Of course, the distinction between liquidity and solvency problems is not easy to draw in practice, especially in real time. And any willingness of the ECB to extend ELA to banks against collateral of questionable quality would entail the assumption of some fiscal risks. Nevertheless, in our view, to be credible a deposit guarantee must be underwritten by the fiscal authorities.

What are the characteristics of a credible deposit guarantee?

In current circumstances, a deposit guarantee would need to be pan-Euro area in nature. While depositors believe that the fiscal backing offered by the deposit guarantee is worth more in some jurisdictions than in others (owing to variation in the underlying fiscal strength of the countries concerned), then depositors will have an incentive to switch deposits to the fiscally stronger country. A pan-Euro area guarantee would eliminate this incentive: the fiscal backing for the deposit is the same regardless of the bank’s location.

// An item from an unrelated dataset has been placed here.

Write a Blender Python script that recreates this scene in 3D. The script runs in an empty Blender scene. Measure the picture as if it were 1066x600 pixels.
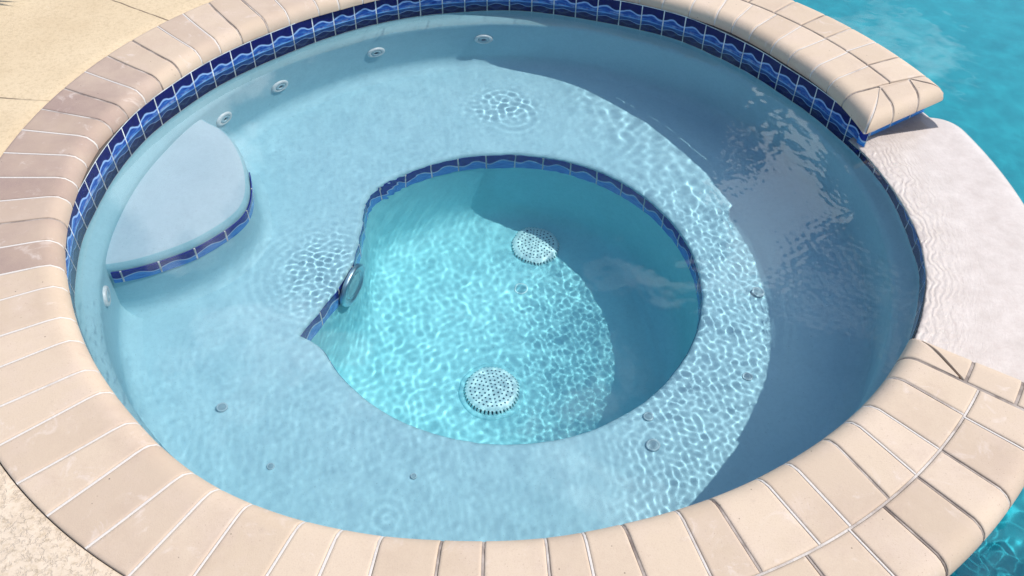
import bpy, math, random
import numpy as np
from mathutils import Vector

S = 1.2                      # metres per unit of the plan (inner radius of the coping)
R = math.radians
scene = bpy.context.scene
COL = scene.collection
rng = random.Random(7)
nrng = np.random.RandomState(11)

# ------------------------------------------------------------------ camera
cam_d = bpy.data.cameras.new('camera')
cam = bpy.data.objects.new('camera', cam_d)
COL.objects.link(cam)
cam_d.sensor_width = 36
cam_d.lens = 36 * 903.59 / 1066
cam_d.clip_start = 0.05
cam_d.clip_end = 500
PITCH, ROLL = 0.7857, 0.0156
fw = Vector((0, math.cos(PITCH), -math.sin(PITCH)))
up = Vector((0, math.sin(PITCH), math.cos(PITCH)))
rt = Vector((1, 0, 0))
cr, sr = math.cos(ROLL), math.sin(ROLL)
X = rt * cr + up * sr
Y = -rt * sr + up * cr
from mathutils import Matrix
mw = Matrix(((X.x, Y.x, -fw.x, .038 * S), (X.y, Y.y, -fw.y, -1.7082 * S), (X.z, Y.z, -fw.z, 1.3203 * S), (0, 0, 0, 1)))
cam.matrix_world = mw
scene.camera = cam

# ------------------------------------------------------------------ light
SUN_AZ, SUN_EL = R(5), R(52.8)
world = bpy.data.worlds.new('World')
scene.world = world
world.use_nodes = True
wt = world.node_tree
wt.nodes.clear()
wo = wt.nodes.new('ShaderNodeOutputWorld')
bg = wt.nodes.new('ShaderNodeBackground')
sky = wt.nodes.new('ShaderNodeTexSky')
sky.sky_type = 'NISHITA'
sky.sun_disc = False
sky.sun_elevation = SUN_EL
sky.sun_rotation = R(90) - SUN_AZ
sky.air_density = 1.0
sky.dust_density = 1.2
bg.inputs['Strength'].default_value = 0.15
# scattered summer clouds
tc = wt.nodes.new('ShaderNodeTexCoord')
mp = wt.nodes.new('ShaderNodeMapping')
mp.inputs['Scale'].default_value = (1, 1, 2.2)
nz = wt.nodes.new('ShaderNodeTexNoise')
nz.inputs['Scale'].default_value = 2.6
nz.inputs['Detail'].default_value = 7
nz.inputs['Roughness'].default_value = 0.55
rp = wt.nodes.new('ShaderNodeValToRGB')
rp.color_ramp.elements[0].position = 0.60
rp.color_ramp.elements[1].position = 0.67
mx = wt.nodes.new('ShaderNodeMix')
mx.data_type = 'RGBA'
mx.inputs['B'].default_value = (12.0, 12.5, 13.2, 1)
wt.links.new(tc.outputs['Generated'], mp.inputs['Vector'])
wt.links.new(mp.outputs[0], nz.inputs['Vector'])
wt.links.new(nz.outputs['Fac'], rp.inputs['Fac'])
def cloud_bank(az, el, r0, r1):  # unseen cloud added so its reflection brightens the shaded water
    d = (math.cos(R(az)) * math.cos(R(el)), math.sin(R(az)) * math.cos(R(el)), math.sin(R(el)))
    dp = wt.nodes.new('ShaderNodeVectorMath'); dp.operation = 'DOT_PRODUCT'
    nrm = wt.nodes.new('ShaderNodeVectorMath'); nrm.operation = 'NORMALIZE'
    wt.links.new(tc.outputs['Generated'], nrm.inputs[0]); wt.links.new(nrm.outputs[0], dp.inputs[0]); dp.inputs[1].default_value = d
    ad = wt.nodes.new('ShaderNodeMath'); ad.operation = 'MULTIPLY_ADD'; ad.inputs[1].default_value = .09
    n2 = wt.nodes.new('ShaderNodeTexNoise'); n2.inputs['Scale'].default_value = 7; n2.inputs['Detail'].default_value = 6
    wt.links.new(tc.outputs['Generated'], n2.inputs['Vector'])
    wt.links.new(n2.outputs['Fac'], ad.inputs[0]); wt.links.new(dp.outputs['Value'], ad.inputs[2])
    mr = wt.nodes.new('ShaderNodeMapRange'); mr.interpolation_type = 'SMOOTHSTEP'
    mr.inputs['From Min'].default_value = math.cos(R(r1)) + .045; mr.inputs['From Max'].default_value = math.cos(R(r0)) + .045
    wt.links.new(ad.outputs[0], mr.inputs['Value'])
    return mr.outputs['Result']
fac = rp.outputs['Color']
for args in ((70, 35, 2, 5), (114, 30, 3, 7)):
    m_ = wt.nodes.new('ShaderNodeMath'); m_.operation = 'MAXIMUM'
    wt.links.new(fac, m_.inputs[0]); wt.links.new(cloud_bank(*args), m_.inputs[1]); fac = m_.outputs[0]
wt.links.new(fac, mx.inputs['Factor'])
wt.links.new(sky.outputs[0], mx.inputs['A'])
wt.links.new(mx.outputs['Result'], bg.inputs['Color'])
wt.links.new(bg.outputs[0], wo.inputs['Surface'])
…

Moreover, deposit flight may be triggered by the perceived threat of capital loss should the deposit be redenominated in a different currency as one country exited the Euro area. In this context, a credible mechanism to halt deposit flight would need to guarantee the Euro value of the deposit. But the willingness of other countries to honour a guarantee to make deposits good in Euro terms at banks in a country that has exited the Euro area (possibly in acrimonious circumstances) is, at best, open to question. As a result, the credibility of such a guarantee may be low. This is one example of how admitting the possibility of Euro area exit opens up a Pandora’s Box that makes maintaining the integrity of the Euro area and its financial system more challenging.

How close are we to a pan-Euro area deposit insurance scheme?

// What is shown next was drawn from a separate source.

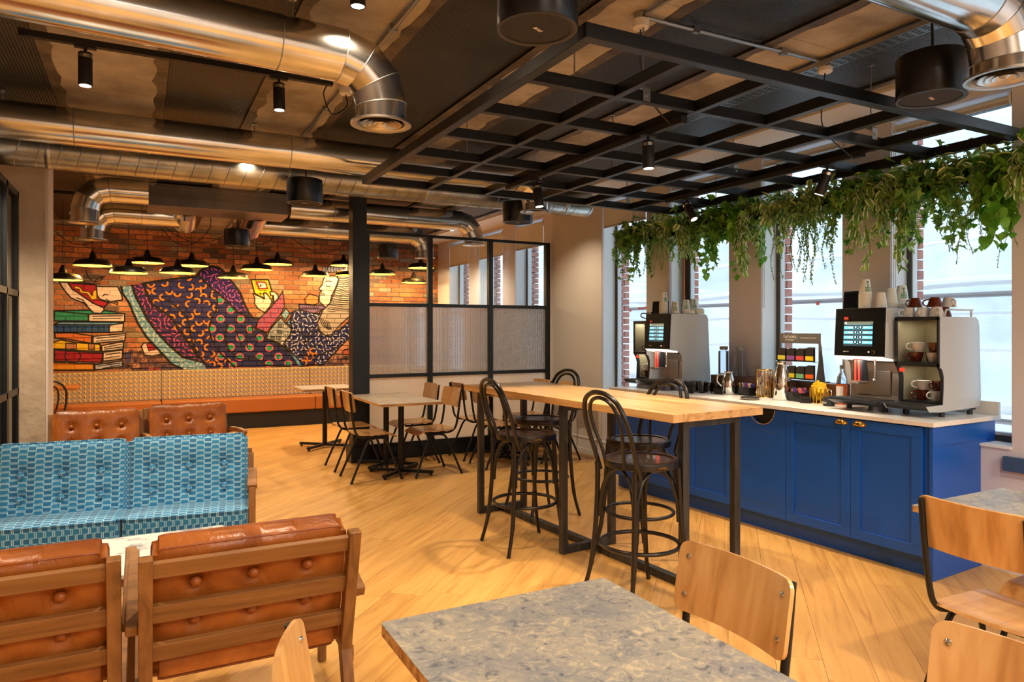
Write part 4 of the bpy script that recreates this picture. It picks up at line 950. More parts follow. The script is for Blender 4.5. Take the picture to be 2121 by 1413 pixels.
rose((1.13, 4.37, 2.97), 'white ceiling box beside the nearest duct diffuser with looped black flex', [(0, 0, 0), (0.0, -0.02, -0.08), (-0.10, -0.06, -0.15), (-0.16, -0.10, -0.05), (-0.13, -0.12, 0.02)])
rose((2.163, 2.741, 2.97), 'left white ceiling box above the near edge of the black grid', [(0, 0, 0), (0.04, 0.05, -0.15), (0.15, 0.1, -0.3), (0.30, 0.12, -0.40)])
rose((3.467, 2.713, 2.97), 'right white ceiling box above the near edge of the black grid', [(0, 0, 0), (0.0, 0.02, -0.15), (0.1, 0.08, -0.3), (0.42, 0.12, -0.42)])
def downlight(loc, label, r=0.035):
    t = thing('downlight', label, 'ceiling light', loc, group='small surface downlights')
    MB().lathe([(r-0.004, 0.0), (r, 0.001), (r, 0.07), (0.001, 0.07)], (0, 0, 0), 20).build('housing', M['black_paint'], t, smooth=True)
    MB().lathe([(0.001, 0.004), (r-0.005, 0.003)], (0, 0, 0), 18).build('lens', M['spot_face'], t)
downlight((-0.34, 6.9, 2.985-0.005), 'lit downlight under the spiral duct above concrete pillar')
downlight((0.80, 6.95, 2.98), 'lit downlight between second duct and fan unit')
downlight((0.87, 3.15, 2.97), 'lit downlight at the top edge beside nearest duct')
downlight((4.07, 9.6, 2.96), 'lit downlight past the partition near the windows')

# ================================================================== HANGING BLACK GRID
GR = thing('ceiling_grid', 'large black steel lattice hung over the counter and high table', 'ceiling grid', (1.50, 2.22, 2.6))
g0, g1, bw, bh = 0.0, 2.98, 0.05, 0.058
for (a, b) in (((0, 0), (2.98, 0)), ((0, 2.98), (2.98, 2.98))):
    MB().box(a[0]-0.025, b[0]+0.025, a[1]-0.025, a[1]+0.025, 0, bh).build('frame_beam', M['grid_black'], GR, bevel=0.002, seg=1)
for x in (0, 2.98): MB().box(x-0.025, x+0.025, 0.025, 2.955, 0, bh).build('frame_beam', M['grid_black'], GR, bevel=0.002, seg=1)
st = 2.98/6
for k in range(1, 6):
    MB().box(k*st-0.02, k*st+0.02, 0.025, 2.955, 0.001, bh-0.001).build('long_bar', M['grid_black'], GR, bevel=0.002, seg=1)
    for j in range(6):
        MB().box(j*st+0.02, (j+1)*st-0.02, k*st-0.02, k*st+0.02, 0.001, bh-0.001).build('cross_bar', M['grid_black'], GR, bevel=0.002, seg=1)
for (x, y) in ((0.66, st), (2.27, 0.42), (2.27, 1.0+st), (0.62, 1.05), (0.62, 2.5), (2.27, 2.75), (1.5, 1.9)):
    MB().cyl((x, y, bh), (x, y, CZ-2.6), 0.004, 8).cyl((x, y, CZ-2.6-0.01), (x, y, CZ-2.6), 0.018, 12).build('hanger_rod', M['galv'], GR)
    MB().box(x-0.022, x+0.022, y-0.026, y-0.0215, 0.005, 0.075).box(x-0.022, x+0.022, y-0.026, y+0.015, 0.072, 0.078).cyl((x, y-0.032, 0.035), (x, y-0.026, 0.035), 0.009, 6).build('bracket', M['galv'], GR)
def spot(parent, name, p, d, L=0.165, r=0.033, lit=True, power=0):
    """track spotlight: adapter, stem, cylinder head pointing along d"""
    t = thing('track_spotlight', name, 'spotlight', p, group='black track spotlights')
    MB().box(-0.05, 0.05, -0.016, 0.016, -0.012, 0.0).build('adapter', M['black_paint'], t, bevel=0.002)
    d = Vector(d).normalized(); top = Vector((0, 0, -0.055)); a = top - d*0.02
    MB().cyl((0, 0, -0.01), (0, 0, -0.05), 0.008, 10).build('stem', M['black_paint'], t)
    e = a+d*L; m = MB().tube([a, a+d*0.004, e-d*0.004, e], [r*0.9, r, r, r*0.97], 26); m.build('head', M['black_paint'], t, smooth=True)
    MB().tube([a+d*0.012, a+d*0.03], [r+0.0008, r+0.0008], 26, caps=False).build('collar', M['silver_screw'], t, smooth=True)
    if lit: MB().tube([e+d*0.0006, e+d*0.0016], [r*0.82, r*0.82], 22).build('lens', M['spot_face'], t)
    if power: lamp('SPOT', Vector(p)+e+d*0.02, power, WARM, 0.03, 75, 0.6, aim=Vector(p)+e+d*2)
    return t
def track(label, a, b, z, axis):
    t = thing('light_track', label, 'light track', (a[0], a[1], z), group='black light tracks')
    m = MB(); L = b[0]-a[0] if axis == 'x' else b[1]-a[1]
    (m.box(0, L, -0.018, 0.018, 0, 0.034) if axis == 'x' else m.box(-0.018, 0.018, 0, L, 0, 0.034)); m.build('rail', M['black_paint'], t, bevel=0.002)
    m = MB(); (m.box(-0.006, 0.02, -0.02, 0.02, -0.003, 0.036) if axis == 'x' else m.box(-0.02, 0.02, -0.006, 0.05, -0.003, 0.036)); m.build('end_cap', M['black_paint'], t)
track('black track light rail between the two nearest ducts', (-0.54, 4.25), (1.02, 4.25), 2.97, 'x')
track('black light track under the left part of the hanging grid', (2.47, 2.78), (2.47, 4.75), 2.566, 'y')
track('black light track under the right part of the hanging grid', (3.92, 2.80), (3.92, 4.62), 2.566, 'y')
track('black light track in the far room above the pillar', (-1.9, 9.0), (0.2, 9.0), 2.97, 'x')
spot(None, 'black track spotlight at upper left, nearest the left edge', (-0.26, 4.25, 2.97), (0, 0, -1), 0.17, power=45)
spot(None, 'black track spotlight beside the nearest duct diffuser', (0.707, 4.25, 2.97), (0.02, 0, -1), 0.155, power=45)
spot(None, 'upright black spotlight under the middle of the hanging grid', (2.45, 3.04, 2.566), (0.03, 0, -1), 0.15, power=60)
spot(None, 'tilted black spotlight under the far left of the hanging grid', (2.49, 4.33, 2.566), (0.08, -0.12, -1), 0.16, power=60)
spot(None, 'tilted black spotlight among the leaves, nearest the camera', (3.93, 3.06, 2.566), (-0.15, 0.35, -1), 0.16, power=60)
spot(None, 'glowing black spotlight aimed at the counter from the grid corner', (3.93, 4.38, 2.566), (0.12, -0.55, -1), 0.16, power=60)
spot(None, 'small black spotlight in the far room beside the pillar', (-0.92, 9.0, 2.97), (0, 0, -1), 0.16, power=30)

# ================================================================== PENDANT SPEAKERS
def speaker(loc, label, face=0.0, H_=0.2, bose=True):
    t = thing('pendant_speaker', label, 'speaker', loc, group='black pendant speakers')
    MB().lathe([(0.128, 0.0), (0.148, 0.0), (0.15, 0.003), (0.15, H_-0.004), (0.146, H_), (0.001, H_)], (0, 0, 0), 48).build('body', M['speaker'], t, smooth=True)
    MB().lathe([(0.127, 0.002), (0.1485, -0.0015)], (0, 0, 0), 44).build('rim', M['speaker_rim'], t, smooth=True)
    MB().lathe([(0.001, 0.004), (0.128, 0.003)], (0, 0, 0), 40).build('grille', M['speaker_grille'], t)
    text('logo', 'BOSE', 0.020, M['label_white'], t, (0, 0, 0.001), (PI, 0, face), italic=0.3)
    m = MB().tube(bez([(0, 0, H_), (0.01, 0, H_+0.06), (0.0, 0.0, CZ-loc[2])], 5), 0.006, 8); m.build('cable', M['black_paint'], t, smooth=True)
    m = MB()
    for a in (0.5, 2.6, 4.7): m.tube([(0.10*math.cos(a), 0.10*math.sin(a), H_), (0.02*math.cos(a), 0.02*math.sin(a), CZ-loc[2])], 0.0009, 4)
    m.build('suspension_wire', M['galv'], t)
    return t
speaker((1.29, 2.24, 2.605), 'black pendant speaker cut by the top edge of the picture', 0.45)
speaker((3.30, 2.00, 2.59), 'black pendant speaker at upper right beside silver duct elbow', 0.30)
speaker((1.235, 6.14, 2.58), 'black pendant speaker in front of the fan unit')
speaker((3.32, 6.16, 2.565), 'black pendant speaker hanging over the partition end by the beige wall')
speaker((1.04, 9.25, 2.53), 'far black speaker hanging against the middle of the brick wall')
speaker((3.20, 9.95, 2.54), 'far black speaker seen through the partition glass')

# ================================================================== FAR PENDANT LAMPS
def ray_pt(px, py, y):
    u = (px-1060.5)/1450.; rx, ry = sa_+u*ca_, ca_-u*sa_; t = y/ry; return (rx*t, y, 1.5+(682.-py)/1450.*t)
lamps = [(130, 580.5, 10.1, 'leftmost yellow-lined black pendant lamp beside the pillar'), (192, 550.8, 10.2, 'second pendant lamp from the left, higher one below the small duct'),
         (267, 566, 10.0, 'third pendant lamp from the left, over the painted shoe'), (305, 545, 10.8, 'fourth pendant lamp from the left, higher in the row'),
         (368, 566, 10.1, 'fifth pendant lamp from the left, low one overlapping a higher lamp'), (397, 551, 10.6, 'sixth pendant lamp from the left, partly hidden behind its neighbour'),
         (483, 576, 11.0, 'lowest pendant lamp under the far speaker, over the painted knee'), (532, 559, 10.6, 'pendant lamp above the painted yellow handheld game'),
         (575, 548, 11.3, 'high pendant lamp right of the painted knee'), (653, 572, 11.2, 'pendant lamp just left of the painted face'),
         (712, 550.5, 11.4, 'higher pendant lamp touching the black column on its left'), (722, 571, 11.3, 'lower pendant lamp half hidden by the black column'),
         (792, 568.6, 11.3, 'pendant lamp behind the left clear pane under the speaker'), (872, 555.6, 11.1, 'pendant lamp behind the first mullion of the partition'),
         (857, 586, 11.4, 'lowest pendant lamp behind the left clear pane')]
prof_o = [(0.214, 0.0), (0.2155, 0.006), (0.200, 0.040), (0.176, 0.066), (0.165, 0.072), (0.060, 0.088), (0.046, 0.098), (0.020, 0.178), (0.012, 0.186), (0.001, 0.187)]
prof_i = [(0.212, 0.001), (0.197, 0.038), (0.172, 0.063), (0.05, 0.082), (0.001, 0.084)]
PL = None
for (px, py, y, lab) in lamps:
    p = ray_pt(px, py, y)
    if PL is None:
        t = thing('pendant_lamp', lab, 'pendant lamp', p, group='black pendant lamps over the banquette')
        MB().lathe(prof_o, (0, 0, 0), 40).build('shade', M['lamp_black'], t, smooth=True)
        MB().lathe(prof_i, (0, 0, 0), 40).build('shade_lining', M['lamp_yellow'], t, smooth=True)
        MB().ball((0, 0, 0.045), 0.028, 12, 8).build('bulb', M['bulb'], t, smooth=True)
        MB().cyl((0, 0, 0.185), (0, 0, 0.62), 0.0035, 6).build('flex', M['black_paint'], t)
        PL = t
    else: t = dup(PL, p, label=lab)
    for ch in t.children:
        if ch.name.startswith('flex'): k_ = (CZ+0.012-p[2]-0.185)/0.435; ch.scale = (1, 1, k_); ch.location = (0, 0, 0.185*(1-k_))
    lamp('POINT', (p[0], p[1], p[2]+0.006), 8.5, (1.0, 0.68, 0.34), 0.03)
# slack black flex looped between the lamps
fr = random.Random(21)
for (a, b, y, s, lab) in ((-1.1, -0.3, 10.5, 0.35, 'left'), (0.2, 0.85, 10.6, 0.28, 'second'), (0.25, 1.15, 10.7, 0.22, 'third'), (1.25, 1.75, 10.7, 0.2, 'fourth'), (2.05, 2.95, 11.2, 0.22, 'fifth'), (3.3, 4.0, 11.2, 0.25, 'rightmost')):
    pts = [(a+(b-a)*k/12, y, CZ-0.12-s*(1-(2*k/12-1)**2)) for k in range(13)]
    tag(MB().tube([(a, y, CZ)]+pts+[(b, y, CZ)], 0.005, 6).build('slack_cable', M['black_paint'], smooth=True), lab+' slack black cable looping in front of the bricks', 'cable', 'slack lamp cables')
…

Proposals for the introduction of a pan-Euro area deposit insurance scheme were apparently discussed at the G8 summit over the weekend and may resurface at this evening's informal EU summit. But the challenges to the introduction of such a scheme are formidable.

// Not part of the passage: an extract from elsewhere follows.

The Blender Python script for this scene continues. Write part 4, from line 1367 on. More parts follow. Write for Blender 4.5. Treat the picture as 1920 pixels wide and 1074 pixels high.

Politically, it will not be domestically popular in Germany (inter alia) to extend such guarantees, however much Germany may benefit from arresting the financial instability deposit runs may cause. Legally, the German constitutional court has limited the scope for the German authorities to widen its financial obligations towards the rest of the Europe: a pan-Euro area deposit guarantee would be a significant extension of such liability and therefore may require further legal consideration. And institutionally, in order to contain the threat of free-riding on the guarantee of others, entering into a pan-Euro area deposit guarantee would need to be associated with a deepening of the pan-Euro area system of financial supervision and regulation. This would involve substantial loss of sovereignty relative to the status quo and require significant institutional innovation.

For all these reasons, we doubt that a credible pan-Euro area deposit insurance scheme can be introduced in short order. To be credible, legally sound and institutionally robust -- in other words, to work -- such a scheme will need to be developed over a longer period.